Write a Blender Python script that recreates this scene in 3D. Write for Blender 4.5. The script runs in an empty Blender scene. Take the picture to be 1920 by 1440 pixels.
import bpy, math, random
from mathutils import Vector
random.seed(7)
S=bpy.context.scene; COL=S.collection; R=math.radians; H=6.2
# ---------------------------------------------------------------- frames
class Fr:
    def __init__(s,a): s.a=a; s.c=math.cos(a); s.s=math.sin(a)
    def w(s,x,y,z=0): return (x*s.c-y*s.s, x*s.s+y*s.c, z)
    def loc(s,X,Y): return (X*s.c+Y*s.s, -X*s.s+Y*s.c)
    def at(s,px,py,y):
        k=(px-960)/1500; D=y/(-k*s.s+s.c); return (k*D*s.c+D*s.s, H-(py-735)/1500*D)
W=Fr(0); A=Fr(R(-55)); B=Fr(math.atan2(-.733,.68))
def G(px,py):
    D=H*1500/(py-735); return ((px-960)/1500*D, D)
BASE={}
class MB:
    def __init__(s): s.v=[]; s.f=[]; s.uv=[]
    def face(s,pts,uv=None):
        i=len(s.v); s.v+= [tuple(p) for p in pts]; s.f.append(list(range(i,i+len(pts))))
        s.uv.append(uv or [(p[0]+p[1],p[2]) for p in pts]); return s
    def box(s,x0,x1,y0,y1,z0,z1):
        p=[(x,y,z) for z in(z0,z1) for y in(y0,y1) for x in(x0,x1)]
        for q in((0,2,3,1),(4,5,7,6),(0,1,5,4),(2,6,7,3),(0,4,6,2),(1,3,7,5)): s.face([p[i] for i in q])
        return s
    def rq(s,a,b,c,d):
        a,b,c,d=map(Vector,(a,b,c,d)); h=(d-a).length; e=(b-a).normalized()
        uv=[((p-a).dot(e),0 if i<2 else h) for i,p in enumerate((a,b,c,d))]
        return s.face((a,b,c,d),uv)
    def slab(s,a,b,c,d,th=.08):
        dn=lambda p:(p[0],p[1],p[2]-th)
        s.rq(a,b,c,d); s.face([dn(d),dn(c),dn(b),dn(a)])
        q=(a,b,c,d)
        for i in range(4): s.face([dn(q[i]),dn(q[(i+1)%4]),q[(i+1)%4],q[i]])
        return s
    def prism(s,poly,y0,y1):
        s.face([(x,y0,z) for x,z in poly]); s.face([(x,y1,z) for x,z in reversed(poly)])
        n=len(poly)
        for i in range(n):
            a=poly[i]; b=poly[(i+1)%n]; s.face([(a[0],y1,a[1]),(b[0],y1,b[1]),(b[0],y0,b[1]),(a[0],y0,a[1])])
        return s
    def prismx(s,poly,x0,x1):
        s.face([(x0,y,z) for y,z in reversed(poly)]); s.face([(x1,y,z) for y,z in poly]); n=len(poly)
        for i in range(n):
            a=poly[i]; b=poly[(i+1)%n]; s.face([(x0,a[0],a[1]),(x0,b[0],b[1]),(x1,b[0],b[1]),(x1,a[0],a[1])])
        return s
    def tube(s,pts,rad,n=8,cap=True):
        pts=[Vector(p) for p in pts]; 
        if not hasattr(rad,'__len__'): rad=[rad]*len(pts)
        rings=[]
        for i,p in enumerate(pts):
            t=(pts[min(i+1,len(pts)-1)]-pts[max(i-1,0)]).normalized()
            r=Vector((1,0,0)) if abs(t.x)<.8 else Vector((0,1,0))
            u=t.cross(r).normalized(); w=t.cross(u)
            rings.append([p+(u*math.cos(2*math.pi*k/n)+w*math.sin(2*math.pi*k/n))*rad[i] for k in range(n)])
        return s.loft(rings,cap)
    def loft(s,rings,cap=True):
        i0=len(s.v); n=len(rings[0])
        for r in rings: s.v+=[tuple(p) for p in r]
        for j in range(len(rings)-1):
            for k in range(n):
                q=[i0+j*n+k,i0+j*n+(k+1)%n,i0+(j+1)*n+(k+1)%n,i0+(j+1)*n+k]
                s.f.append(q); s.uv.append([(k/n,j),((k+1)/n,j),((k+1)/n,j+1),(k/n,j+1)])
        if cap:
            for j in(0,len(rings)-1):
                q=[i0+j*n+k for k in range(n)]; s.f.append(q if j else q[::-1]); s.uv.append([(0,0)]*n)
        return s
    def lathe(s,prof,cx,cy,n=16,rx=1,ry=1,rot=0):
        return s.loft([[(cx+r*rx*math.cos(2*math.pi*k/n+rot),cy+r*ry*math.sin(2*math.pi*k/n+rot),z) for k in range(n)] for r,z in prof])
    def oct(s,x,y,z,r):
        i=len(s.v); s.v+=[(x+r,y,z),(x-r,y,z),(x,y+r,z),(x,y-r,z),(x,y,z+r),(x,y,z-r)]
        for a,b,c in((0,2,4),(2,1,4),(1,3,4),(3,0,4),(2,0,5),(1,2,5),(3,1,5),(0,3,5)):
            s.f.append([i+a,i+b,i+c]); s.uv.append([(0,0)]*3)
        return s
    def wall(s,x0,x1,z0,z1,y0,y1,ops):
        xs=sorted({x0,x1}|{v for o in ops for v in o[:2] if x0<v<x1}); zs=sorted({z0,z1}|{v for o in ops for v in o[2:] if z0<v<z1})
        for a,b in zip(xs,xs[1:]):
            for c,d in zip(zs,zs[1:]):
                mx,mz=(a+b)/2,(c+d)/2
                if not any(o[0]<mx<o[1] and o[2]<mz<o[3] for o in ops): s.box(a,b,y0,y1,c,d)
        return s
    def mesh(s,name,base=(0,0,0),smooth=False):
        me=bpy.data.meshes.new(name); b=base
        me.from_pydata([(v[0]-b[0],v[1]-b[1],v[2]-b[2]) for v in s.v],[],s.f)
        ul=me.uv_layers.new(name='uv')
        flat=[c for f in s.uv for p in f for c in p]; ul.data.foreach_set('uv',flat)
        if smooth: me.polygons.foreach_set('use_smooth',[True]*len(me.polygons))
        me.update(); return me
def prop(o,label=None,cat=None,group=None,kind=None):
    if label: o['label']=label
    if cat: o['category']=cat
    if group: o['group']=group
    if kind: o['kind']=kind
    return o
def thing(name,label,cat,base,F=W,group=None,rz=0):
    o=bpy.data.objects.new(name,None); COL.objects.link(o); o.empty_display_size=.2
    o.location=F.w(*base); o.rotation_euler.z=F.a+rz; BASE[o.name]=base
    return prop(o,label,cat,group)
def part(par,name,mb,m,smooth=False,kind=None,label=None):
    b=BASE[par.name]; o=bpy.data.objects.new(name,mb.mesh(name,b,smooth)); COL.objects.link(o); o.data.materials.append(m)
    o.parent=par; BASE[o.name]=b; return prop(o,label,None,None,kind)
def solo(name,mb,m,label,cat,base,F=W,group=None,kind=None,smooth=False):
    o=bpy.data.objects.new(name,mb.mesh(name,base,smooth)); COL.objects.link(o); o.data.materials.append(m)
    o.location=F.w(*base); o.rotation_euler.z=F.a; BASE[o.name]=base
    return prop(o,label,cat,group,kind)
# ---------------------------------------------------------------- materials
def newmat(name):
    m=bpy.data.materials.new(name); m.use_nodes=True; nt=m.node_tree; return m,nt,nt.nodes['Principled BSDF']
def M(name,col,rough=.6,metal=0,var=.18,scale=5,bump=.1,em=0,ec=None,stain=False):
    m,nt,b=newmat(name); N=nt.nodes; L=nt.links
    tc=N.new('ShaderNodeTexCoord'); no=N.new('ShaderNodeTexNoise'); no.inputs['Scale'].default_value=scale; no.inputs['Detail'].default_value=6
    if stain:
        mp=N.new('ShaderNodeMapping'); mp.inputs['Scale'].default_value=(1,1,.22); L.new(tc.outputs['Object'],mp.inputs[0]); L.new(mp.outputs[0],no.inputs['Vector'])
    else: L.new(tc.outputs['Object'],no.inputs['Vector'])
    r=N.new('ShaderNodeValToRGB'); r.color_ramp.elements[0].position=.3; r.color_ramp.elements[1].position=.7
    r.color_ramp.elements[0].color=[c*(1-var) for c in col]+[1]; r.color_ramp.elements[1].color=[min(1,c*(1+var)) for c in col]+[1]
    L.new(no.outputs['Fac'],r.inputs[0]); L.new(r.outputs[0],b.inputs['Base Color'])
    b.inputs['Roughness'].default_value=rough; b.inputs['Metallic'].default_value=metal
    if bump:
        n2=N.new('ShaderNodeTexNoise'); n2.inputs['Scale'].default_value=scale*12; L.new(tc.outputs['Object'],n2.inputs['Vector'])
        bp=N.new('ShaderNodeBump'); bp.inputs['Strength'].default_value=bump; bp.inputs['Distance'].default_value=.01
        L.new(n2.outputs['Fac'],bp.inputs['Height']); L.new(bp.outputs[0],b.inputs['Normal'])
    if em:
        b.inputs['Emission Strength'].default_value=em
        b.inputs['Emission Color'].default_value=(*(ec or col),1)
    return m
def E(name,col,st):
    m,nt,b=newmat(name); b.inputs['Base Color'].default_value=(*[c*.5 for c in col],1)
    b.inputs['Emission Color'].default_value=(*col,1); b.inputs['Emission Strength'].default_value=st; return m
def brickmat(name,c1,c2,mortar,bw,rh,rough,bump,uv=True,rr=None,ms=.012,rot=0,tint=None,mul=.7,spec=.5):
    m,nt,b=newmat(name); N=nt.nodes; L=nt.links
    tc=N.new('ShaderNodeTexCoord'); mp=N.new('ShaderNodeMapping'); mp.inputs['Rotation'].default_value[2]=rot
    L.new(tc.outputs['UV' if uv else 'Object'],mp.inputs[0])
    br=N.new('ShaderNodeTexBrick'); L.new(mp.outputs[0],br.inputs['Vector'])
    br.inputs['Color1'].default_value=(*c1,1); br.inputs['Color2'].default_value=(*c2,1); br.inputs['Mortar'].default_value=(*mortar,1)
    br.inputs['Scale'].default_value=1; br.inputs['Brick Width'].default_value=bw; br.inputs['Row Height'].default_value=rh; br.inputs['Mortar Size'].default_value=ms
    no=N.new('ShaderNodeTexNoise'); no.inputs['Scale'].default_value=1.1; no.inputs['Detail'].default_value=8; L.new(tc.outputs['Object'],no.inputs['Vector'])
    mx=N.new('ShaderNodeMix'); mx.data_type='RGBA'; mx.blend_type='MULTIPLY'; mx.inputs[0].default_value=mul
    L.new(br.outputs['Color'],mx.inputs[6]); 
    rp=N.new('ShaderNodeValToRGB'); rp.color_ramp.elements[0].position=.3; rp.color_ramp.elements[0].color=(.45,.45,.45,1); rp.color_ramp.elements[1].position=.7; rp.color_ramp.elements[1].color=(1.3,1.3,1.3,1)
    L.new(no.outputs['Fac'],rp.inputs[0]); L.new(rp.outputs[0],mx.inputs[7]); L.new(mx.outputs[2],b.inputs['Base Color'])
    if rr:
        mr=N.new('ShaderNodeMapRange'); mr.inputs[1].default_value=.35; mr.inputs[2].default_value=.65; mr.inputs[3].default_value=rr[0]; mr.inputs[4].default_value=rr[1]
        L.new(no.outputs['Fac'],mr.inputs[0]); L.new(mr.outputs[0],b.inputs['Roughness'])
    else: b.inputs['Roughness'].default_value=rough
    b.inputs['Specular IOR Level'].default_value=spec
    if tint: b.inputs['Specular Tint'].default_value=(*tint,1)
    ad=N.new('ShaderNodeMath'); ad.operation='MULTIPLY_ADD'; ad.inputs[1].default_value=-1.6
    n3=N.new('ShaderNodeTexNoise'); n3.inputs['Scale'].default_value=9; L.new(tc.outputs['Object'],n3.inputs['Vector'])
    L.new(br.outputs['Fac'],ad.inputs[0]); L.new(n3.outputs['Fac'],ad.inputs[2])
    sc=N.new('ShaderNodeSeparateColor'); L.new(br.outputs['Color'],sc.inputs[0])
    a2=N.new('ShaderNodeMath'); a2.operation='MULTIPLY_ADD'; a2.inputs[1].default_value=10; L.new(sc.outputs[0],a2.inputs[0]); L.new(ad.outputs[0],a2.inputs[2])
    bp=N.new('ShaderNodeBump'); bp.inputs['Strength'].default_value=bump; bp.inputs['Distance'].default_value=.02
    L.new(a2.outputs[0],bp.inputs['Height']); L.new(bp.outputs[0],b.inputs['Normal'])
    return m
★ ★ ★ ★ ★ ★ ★
#### What the exercise asks:
Select all lines in the listing that include the word "scene".

#### Full response:
Write a Blender Python script that recreates this scene in 3D. Write for Blender 4.5. The script runs in an empty Blender scene. Take the picture to be 1920 by 1440 pixels.
S=bpy.context.scene; COL=S.collection; R=math.radians; H=6.2